Oleh karena itu, biar tidak 'kecelek' atau tertipu, tidak perlu 'grusa-grusu'. Harus meneropong  dengan sebaik-baiknya siapa yang akan didukung.

Secara garis besar, Mbak Yenny Wahid segaris dengan visi dan misi Pak Prabowo yang akan melanjutkan program-program Presiden Jokowi. Tantangan ke depan, baik di dalam dan di luar negeri sangat berat. Banyak problem yang harus dipecahkan.

Maka diperlukan persatuan antartokoh bangsa untuk menghadapi semua itu. Oleh karena itu, pertemuan hari ini merupakan batu pondasi untuk membangun persatuan itu. Agar kita semua bersatu, tak peduli warna baju dan warna rambut. Semua merupakan bagian dari Indonesia.

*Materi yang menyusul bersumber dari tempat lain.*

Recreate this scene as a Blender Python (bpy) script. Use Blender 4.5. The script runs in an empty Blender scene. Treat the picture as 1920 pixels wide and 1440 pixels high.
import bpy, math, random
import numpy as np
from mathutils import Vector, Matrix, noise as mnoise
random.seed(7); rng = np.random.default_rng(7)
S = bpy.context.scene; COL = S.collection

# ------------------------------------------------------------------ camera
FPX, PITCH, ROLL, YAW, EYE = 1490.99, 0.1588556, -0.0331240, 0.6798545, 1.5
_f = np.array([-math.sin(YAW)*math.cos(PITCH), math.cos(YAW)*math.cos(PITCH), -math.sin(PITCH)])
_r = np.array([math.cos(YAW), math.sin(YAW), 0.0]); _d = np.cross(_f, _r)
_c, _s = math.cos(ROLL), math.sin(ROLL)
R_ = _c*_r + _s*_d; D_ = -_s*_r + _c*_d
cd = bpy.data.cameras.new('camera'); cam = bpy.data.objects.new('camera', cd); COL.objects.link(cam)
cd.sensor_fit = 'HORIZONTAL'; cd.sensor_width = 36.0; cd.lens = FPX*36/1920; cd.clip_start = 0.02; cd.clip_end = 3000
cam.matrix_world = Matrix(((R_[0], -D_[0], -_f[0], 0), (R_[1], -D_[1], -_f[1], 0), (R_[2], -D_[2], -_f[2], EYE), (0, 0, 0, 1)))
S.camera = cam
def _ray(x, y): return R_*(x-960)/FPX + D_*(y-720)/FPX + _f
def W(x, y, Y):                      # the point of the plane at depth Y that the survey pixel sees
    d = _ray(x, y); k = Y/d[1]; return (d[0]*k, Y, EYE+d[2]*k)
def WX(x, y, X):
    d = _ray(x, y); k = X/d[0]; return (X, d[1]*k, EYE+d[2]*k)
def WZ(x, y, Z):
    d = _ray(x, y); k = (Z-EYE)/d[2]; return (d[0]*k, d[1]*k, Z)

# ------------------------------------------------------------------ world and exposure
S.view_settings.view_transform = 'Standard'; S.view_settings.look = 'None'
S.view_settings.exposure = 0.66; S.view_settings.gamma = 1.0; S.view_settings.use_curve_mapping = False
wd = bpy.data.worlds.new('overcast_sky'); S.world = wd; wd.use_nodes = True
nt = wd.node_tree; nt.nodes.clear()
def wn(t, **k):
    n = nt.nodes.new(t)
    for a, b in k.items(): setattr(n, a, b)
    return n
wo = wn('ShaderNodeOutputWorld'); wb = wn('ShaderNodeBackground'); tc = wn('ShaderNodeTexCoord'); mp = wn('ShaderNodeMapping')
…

Pertemuan dilakukan pada hari Rabu Kliwon. Pertemuan pada Rabu Kliwon seperti lakune srengenge memberikan terang dan kehidupan bagi semesta. Tentu harapannya pertemuan ini membawa jalan terang bagi kehidupan bangsa Indonesia. 

Tempat pertemuan di Kertanegara merupakan simbol dari perjuangan Raja Singasari itu untuk memperjuangkan kemandirian dan menegakkan kedaulatan agar menjadi bangsa besar.